**Directive**
Reproduce the top of the data verbatim, through and including the line that contains "return Vector(((px-VX)*Y/FPX, Y, CAMZ-(py-VY)*Y/FPX))".

**Supplied records**
● ● ● ●

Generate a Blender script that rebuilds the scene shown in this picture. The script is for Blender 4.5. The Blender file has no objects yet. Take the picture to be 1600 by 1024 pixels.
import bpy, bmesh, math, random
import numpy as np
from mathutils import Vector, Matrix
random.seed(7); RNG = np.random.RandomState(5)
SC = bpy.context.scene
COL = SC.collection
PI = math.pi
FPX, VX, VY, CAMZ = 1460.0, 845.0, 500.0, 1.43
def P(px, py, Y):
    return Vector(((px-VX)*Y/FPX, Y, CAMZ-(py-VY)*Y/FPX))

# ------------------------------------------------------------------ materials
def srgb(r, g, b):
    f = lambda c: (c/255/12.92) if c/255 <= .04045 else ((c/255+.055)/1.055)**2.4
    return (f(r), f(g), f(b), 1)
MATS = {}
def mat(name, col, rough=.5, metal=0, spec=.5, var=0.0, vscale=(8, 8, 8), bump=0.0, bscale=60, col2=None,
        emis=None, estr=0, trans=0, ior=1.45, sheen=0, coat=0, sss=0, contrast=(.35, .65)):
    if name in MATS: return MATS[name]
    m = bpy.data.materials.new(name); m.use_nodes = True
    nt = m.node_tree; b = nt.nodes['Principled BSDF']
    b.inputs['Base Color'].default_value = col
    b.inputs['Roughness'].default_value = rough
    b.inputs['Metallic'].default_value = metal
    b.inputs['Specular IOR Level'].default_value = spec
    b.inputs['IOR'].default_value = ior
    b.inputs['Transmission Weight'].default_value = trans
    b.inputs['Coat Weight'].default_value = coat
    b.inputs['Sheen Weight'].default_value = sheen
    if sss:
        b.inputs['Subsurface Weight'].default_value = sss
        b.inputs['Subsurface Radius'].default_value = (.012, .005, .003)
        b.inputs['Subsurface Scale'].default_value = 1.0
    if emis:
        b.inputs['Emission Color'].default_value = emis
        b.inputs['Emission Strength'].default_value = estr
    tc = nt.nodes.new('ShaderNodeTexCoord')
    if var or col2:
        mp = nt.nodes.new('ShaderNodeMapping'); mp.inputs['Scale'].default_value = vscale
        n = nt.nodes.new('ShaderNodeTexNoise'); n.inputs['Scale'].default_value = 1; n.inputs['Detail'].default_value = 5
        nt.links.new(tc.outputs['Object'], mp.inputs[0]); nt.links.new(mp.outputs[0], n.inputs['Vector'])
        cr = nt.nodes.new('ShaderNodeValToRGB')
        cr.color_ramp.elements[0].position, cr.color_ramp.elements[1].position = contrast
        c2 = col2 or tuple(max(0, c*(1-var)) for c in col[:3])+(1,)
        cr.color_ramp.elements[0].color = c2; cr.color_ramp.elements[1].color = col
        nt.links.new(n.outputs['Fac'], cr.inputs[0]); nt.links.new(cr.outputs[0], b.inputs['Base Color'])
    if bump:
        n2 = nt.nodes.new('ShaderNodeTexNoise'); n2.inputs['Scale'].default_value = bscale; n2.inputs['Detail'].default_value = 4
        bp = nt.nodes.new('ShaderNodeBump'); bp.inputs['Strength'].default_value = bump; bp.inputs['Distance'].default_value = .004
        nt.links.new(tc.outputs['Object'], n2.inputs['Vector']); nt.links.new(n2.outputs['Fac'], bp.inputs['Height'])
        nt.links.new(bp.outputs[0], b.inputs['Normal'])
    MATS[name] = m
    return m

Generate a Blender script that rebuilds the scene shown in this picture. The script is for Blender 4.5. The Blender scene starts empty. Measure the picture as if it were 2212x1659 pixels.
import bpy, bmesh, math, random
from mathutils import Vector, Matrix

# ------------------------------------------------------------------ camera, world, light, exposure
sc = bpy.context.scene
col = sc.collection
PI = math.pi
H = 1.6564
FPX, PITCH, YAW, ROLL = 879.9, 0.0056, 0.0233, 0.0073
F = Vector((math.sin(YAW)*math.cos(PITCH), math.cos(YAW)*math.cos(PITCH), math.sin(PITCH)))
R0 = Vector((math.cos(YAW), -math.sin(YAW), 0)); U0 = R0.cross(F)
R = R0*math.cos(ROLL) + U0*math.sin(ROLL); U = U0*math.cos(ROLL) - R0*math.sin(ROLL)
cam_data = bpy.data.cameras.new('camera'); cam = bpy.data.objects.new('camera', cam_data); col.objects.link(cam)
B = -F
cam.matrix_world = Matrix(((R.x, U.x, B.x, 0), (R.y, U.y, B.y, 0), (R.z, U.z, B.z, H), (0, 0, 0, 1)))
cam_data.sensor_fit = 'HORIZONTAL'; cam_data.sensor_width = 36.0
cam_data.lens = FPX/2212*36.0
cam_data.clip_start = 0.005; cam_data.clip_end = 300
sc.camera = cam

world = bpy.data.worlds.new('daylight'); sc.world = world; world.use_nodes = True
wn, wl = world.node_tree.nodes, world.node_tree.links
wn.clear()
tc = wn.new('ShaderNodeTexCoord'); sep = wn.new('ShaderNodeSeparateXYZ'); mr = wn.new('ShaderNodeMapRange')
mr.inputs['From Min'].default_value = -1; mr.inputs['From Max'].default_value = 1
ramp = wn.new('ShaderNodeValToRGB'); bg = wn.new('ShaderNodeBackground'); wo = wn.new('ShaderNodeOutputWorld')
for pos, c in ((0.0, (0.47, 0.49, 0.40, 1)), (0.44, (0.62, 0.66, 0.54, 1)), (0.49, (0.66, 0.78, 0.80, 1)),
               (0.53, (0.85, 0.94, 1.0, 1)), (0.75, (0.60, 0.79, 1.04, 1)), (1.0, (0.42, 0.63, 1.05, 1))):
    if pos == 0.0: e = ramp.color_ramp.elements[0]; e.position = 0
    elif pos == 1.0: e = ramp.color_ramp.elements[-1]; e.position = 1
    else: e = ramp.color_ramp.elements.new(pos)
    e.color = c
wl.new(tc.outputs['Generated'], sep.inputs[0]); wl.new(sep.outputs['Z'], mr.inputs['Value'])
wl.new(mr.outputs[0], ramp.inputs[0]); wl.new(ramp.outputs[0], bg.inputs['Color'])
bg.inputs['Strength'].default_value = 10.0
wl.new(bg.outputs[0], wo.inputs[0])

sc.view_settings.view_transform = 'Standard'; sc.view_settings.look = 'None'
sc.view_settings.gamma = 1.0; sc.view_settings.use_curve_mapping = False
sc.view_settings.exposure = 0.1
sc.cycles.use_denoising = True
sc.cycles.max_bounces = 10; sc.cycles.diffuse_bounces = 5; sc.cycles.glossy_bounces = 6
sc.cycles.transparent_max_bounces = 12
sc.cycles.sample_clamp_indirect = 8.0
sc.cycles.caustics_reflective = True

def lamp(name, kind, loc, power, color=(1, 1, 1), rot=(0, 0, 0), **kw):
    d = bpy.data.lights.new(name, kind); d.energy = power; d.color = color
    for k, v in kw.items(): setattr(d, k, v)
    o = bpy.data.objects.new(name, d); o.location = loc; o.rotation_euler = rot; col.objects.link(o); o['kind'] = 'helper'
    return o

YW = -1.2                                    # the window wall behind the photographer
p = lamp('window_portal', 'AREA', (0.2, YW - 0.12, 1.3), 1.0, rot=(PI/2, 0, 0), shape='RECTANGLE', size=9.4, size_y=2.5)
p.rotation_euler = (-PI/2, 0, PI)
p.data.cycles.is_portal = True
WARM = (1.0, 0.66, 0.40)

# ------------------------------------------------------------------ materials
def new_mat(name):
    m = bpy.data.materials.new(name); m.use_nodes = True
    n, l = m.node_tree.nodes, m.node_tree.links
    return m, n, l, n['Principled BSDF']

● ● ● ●

**The reply**
Generate a Blender script that rebuilds the scene shown in this picture. The script is for Blender 4.5. The Blender file has no objects yet. Take the picture to be 1600 by 1024 pixels.
import bpy, bmesh, math, random
import numpy as np
from mathutils import Vector, Matrix
random.seed(7); RNG = np.random.RandomState(5)
SC = bpy.context.scene
COL = SC.collection
PI = math.pi
FPX, VX, VY, CAMZ = 1460.0, 845.0, 500.0, 1.43
def P(px, py, Y):
    return Vector(((px-VX)*Y/FPX, Y, CAMZ-(py-VY)*Y/FPX))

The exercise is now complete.